Intervention de Frédéric Cuvillier

Réunion du jeudi 14 septembre 2023 à 10h00
Commission d'enquête sur la libéralisation du fret ferroviaire et ses conséquences pour l'avenir

Frédéric Cuvillier, ancien ministre délégué chargé des transports et de l'économie maritime :

Il faudrait une autre commission d'enquête sur l'écotaxe et les raisons d'un fiasco environnemental et financier. Comment une idée de bon sens est-elle apparue, dès le début, comme la solution miraculeuse pour remplir les caisses de l'État ? Je ne reviens pas sur les conditions dans lesquelles l'écotaxe a été mise en place. J'ai hérité d'un dossier mal ficelé et d'un dispositif fondé sur un non-sens économique. En effet, à mes yeux, c'est celui qui commande le transport qui doit payer. Il ne fallait pas mettre à la charge des petites entreprises de transport routier une taxe qui faisait partie du prix de la marchandise, donc ne leur incombait pas. C'est à partir de là que les problèmes avec les chargeurs et les « bonnets rouges » ont commencé et que des régions pourtant peu concernées se sont placées à la pointe du combat contre l'écotaxe.

L'écotaxe était vertueuse à condition qu'elle soit compréhensible et qu'elle pèse sur les bonnes personnes – le donneur d'ordre et non l'intermédiaire. La pérennité du transport routier était alors menacée par un cadre social incontrôlé – j'avais organisé une conférence européenne sur le droit du travail dans le transport routier qui avait rassemblé une quinzaine de ministres européens, y compris ceux venant de pays de l'Est, soucieux de voir écartée toute perspective d'harmonisation.

L'écotaxe a, bien sûr, été une erreur.
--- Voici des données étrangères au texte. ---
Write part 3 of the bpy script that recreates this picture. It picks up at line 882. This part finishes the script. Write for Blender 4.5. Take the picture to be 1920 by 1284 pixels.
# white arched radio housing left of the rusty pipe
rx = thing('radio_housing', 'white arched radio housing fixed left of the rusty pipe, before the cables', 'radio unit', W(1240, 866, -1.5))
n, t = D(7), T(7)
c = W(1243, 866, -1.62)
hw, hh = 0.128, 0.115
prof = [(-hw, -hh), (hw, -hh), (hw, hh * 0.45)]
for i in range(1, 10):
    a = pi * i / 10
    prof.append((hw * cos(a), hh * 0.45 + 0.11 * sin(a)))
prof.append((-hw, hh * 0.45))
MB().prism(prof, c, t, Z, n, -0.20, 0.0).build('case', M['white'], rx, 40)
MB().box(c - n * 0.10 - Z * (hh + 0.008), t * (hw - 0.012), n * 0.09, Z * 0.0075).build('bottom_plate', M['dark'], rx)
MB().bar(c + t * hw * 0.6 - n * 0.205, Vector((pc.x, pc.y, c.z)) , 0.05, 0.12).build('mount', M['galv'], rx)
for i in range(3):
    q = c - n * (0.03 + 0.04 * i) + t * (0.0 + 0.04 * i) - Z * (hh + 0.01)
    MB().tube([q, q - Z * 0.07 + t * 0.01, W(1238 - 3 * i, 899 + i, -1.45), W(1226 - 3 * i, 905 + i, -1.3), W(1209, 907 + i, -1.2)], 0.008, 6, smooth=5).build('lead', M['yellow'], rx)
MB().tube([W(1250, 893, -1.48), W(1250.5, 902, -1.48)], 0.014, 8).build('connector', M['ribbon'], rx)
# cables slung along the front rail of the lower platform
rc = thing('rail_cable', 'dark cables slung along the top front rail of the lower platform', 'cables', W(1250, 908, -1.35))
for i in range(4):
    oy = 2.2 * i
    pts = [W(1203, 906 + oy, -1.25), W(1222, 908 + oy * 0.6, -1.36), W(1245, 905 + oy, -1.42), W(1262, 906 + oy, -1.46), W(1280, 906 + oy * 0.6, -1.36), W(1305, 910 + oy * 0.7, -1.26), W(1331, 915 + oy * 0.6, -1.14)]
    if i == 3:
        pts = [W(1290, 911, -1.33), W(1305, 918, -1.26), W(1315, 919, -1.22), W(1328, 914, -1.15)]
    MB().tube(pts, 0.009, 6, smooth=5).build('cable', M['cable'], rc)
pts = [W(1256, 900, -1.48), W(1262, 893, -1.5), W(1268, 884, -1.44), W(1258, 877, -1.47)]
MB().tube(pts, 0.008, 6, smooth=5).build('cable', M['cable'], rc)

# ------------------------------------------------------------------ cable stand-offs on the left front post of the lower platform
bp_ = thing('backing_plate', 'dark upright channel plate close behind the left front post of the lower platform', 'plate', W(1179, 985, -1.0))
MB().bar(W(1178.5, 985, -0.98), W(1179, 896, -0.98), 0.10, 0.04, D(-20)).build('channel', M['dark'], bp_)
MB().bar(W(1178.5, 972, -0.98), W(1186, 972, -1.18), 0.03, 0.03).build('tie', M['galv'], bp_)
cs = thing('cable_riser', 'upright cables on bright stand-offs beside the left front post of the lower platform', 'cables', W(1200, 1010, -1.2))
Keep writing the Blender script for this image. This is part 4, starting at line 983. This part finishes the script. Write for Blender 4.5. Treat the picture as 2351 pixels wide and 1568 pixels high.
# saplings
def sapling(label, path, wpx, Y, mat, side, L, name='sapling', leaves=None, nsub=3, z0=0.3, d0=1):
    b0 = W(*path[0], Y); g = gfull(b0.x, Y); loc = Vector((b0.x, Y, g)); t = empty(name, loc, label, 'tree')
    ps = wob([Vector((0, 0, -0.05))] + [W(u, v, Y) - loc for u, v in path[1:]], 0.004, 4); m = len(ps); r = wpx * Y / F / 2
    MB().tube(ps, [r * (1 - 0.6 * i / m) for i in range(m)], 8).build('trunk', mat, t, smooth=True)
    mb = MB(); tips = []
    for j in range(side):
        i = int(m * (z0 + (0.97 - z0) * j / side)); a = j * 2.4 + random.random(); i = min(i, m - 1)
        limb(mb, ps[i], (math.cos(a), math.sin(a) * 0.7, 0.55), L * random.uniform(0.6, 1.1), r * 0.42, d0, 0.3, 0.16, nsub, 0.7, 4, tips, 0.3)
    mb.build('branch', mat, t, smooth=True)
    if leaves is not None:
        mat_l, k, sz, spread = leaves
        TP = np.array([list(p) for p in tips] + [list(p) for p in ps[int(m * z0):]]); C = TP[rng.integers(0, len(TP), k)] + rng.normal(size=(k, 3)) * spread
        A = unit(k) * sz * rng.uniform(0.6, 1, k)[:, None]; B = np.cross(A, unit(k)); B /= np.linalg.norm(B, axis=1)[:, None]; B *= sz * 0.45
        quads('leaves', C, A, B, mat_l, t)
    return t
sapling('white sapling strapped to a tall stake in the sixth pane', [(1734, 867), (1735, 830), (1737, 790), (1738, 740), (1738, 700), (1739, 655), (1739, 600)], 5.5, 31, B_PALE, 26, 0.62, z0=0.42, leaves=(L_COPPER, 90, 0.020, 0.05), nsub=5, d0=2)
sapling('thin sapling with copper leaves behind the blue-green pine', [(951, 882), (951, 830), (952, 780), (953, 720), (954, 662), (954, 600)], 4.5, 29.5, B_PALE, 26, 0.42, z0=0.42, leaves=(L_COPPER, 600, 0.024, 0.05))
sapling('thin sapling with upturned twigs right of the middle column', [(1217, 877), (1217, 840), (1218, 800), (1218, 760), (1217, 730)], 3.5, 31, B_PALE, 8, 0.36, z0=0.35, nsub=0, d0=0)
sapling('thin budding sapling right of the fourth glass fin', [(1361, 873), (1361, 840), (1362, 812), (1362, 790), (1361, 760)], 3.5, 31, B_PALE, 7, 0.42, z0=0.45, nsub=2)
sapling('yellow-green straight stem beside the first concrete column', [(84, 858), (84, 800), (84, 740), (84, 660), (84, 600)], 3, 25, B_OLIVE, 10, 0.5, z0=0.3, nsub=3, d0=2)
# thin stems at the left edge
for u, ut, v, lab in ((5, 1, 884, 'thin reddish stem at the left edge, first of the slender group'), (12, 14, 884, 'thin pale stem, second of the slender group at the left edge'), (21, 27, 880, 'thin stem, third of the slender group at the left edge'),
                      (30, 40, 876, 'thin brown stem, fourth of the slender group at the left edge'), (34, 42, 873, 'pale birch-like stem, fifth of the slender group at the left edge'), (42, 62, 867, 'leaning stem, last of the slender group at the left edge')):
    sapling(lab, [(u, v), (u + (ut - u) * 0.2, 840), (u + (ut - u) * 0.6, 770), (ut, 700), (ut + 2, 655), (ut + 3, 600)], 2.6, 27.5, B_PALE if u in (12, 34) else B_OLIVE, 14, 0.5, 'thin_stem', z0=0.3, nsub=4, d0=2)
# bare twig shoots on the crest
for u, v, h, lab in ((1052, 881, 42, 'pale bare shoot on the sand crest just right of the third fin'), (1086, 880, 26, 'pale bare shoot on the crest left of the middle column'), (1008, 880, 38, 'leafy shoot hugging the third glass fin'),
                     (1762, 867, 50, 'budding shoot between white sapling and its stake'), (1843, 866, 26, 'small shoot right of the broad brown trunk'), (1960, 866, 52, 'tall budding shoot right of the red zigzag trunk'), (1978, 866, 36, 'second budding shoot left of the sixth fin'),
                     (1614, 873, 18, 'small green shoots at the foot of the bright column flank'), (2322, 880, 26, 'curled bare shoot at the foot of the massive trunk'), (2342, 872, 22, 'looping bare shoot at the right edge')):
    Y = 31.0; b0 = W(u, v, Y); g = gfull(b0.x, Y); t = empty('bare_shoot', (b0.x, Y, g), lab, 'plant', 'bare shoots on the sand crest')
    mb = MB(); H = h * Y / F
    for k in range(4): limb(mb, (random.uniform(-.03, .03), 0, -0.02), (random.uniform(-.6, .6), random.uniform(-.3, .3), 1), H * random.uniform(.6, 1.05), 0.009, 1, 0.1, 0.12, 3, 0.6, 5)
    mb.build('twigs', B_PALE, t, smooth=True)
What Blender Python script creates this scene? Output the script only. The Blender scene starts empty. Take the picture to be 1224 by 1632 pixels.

J'ai tout essayé, et en premier lieu de remettre du sens. L'écotaxe n'avait pas vocation à financer des pistes cyclables mais à moderniser le réseau ferroviaire, à soutenir le fret, à développer des plateformes multimodales, à entretenir les routes – le réseau secondaire est très dégradé mais l'opposition à la route est telle que même les travaux de sécurisation sont mis de côté – ou encore à promouvoir le fluvial. C'était le rôle de l'État stratège que de définir les priorités d'investissement. L'écotaxe devait profiter aux utilisateurs, aux acteurs économiques – ainsi qu'à l'environnement, bien sûr.

Je ne faisais pas partie du gouvernement qui l'a abandonnée. Je regrette la caricature qui a été faite, considérant qu'il vaut mieux éviter les petites phrases et connaître le dossier pour s'exprimer.

L'écotaxe, qui visait à rééquilibrer nos modes de transport, a été conçue à la hâte, sans précaution – j'ai dû la repousser à plusieurs reprises faute d'une robustesse suffisante du dispositif. J'avais demandé qu'une part de l'écotaxe revienne aux collectivités, qui pâtissent souvent du trafic routier, afin de les aider à financer des projets de transport ; je défendais aussi l'idée d'une régionalisation et, de manière visionnaire, d'un droit à l'expérimentation – on a bien inventé les référendums départementaux – pour ne pas en respecter ensuite le résultat : voir Notre-Dame-des-Landes ! Les portiques, dont nombre sont toujours installés, me rappellent régulièrement que le choix politique peut parfois faire frémir.